Secondly, the policy position only mentions Iraq , but what about Afghanistan, and other places where British troops are deployed? The opposition of SPECTRE to the Iraq war is based upon the lies about WMD and the lack of a UN resolution. But have they no reservations about the US invasion of Afghanistan , and the appalling quagmire in Hellmand province where British troops are involved in serious fighting? Basing opposition to the war on Iraq on its illegality alone is inadequate, as even had it been legal, it would still have been an immoral exercise of imperial brigandry.

This brings me to a third problem, which is that they will have rings run round them if they base arguments on the illegality of the occupation of Iraq . The invasions may or may not have been illegal, but the occupation has probably always been legal, sanctioned by the conventions of international law that a conquering power always has sovereignty (and therefore responsibility for the population), and subsequently sovereignty has been passed to an internationally recognised Iraqi government (however co-dependent it is with the occupiers), democratically elected and who have asked the Americans to stay, and what is more the presence of US and British troops in Iraq has in fact now been sanctioned by the UN. Like it or not, the continued presence of British troops in Iraq is completely legal. In any event an argument based upon legality is likely to quickly become convoluted.

But an even greater problem is that SPECTRE has no policies on any other issue but Iraq . It is at one level true that the crisis brought on by the war and opposition to the war is one of the most important issues underpinning British politics, but immigration, the continued erosion of public services, the environmental crisis, and the lack of affordable housing are issues of equal weight. A general election decides the next government, and is hard to subvert to single issue campaigns – however important that single issue. What is more, as SPECTRE itself illustrates, opposition to the war does not necessarily imply any wider critique of society. Michael Ancram, a leading Tory, calls for immediate withdrawal of troops from Iraq for example.

The relationship between SPECTRE and the rest of the anti-war movement also raises some questions that do not have transparent answers. The choice of name seems eerily similar to RESPECT. In so far as RESPECT sought to be the political expression of the anti-war movement the very existence of SPECTRE suggests that RESPECT has failed in that objective. What is more the relatively right wing attitude of SPECTRE to the military illustrates the degree to which opposition to the war has not led to wider radicalisation. The only previous example of a political party based upon expressing the views of serving soldiers, sailors and airman, the Common Wealth, which won the 1943 Eddisbury by-election and the Chelmsford by-election in 1945, was an explicitly socialist party.

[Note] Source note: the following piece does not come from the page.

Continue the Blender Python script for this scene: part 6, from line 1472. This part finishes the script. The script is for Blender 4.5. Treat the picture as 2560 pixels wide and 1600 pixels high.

Will Respect be standing aside for Spectre, and have the membership of Respect any opportunity to express a view on this? Is Spectre the electoral _expression of the Military Families Against War, or is it a separate initiative? If it is part and parcel of the MFAW campaign, then the involvement of socialists like Andrew Burgin and Chris Nineham with MFAW sharply raises the question of what approach socialists should take to SPECTRE.

How will other socialists that contest elections, and the Green Party, respond to an anti-war electoral challenge to New Labour that stands on such a narrow platform, and with such an uncritical view of the armed forces?

There is a difficulty in bringing this single issue campaigns to the ballot box, where it inevitably compete with other political viewpoints and organisations that would otherwise be wholly sympathetic to the anti-war movement – even more so as these elections will be conducted under first past the post, and other organistions or parties may have candidates with better local standing that the bereaved families. By posing a single issue electoral challenge there is a danger that SPECTRE could actually prove divisive to the anti-war movement.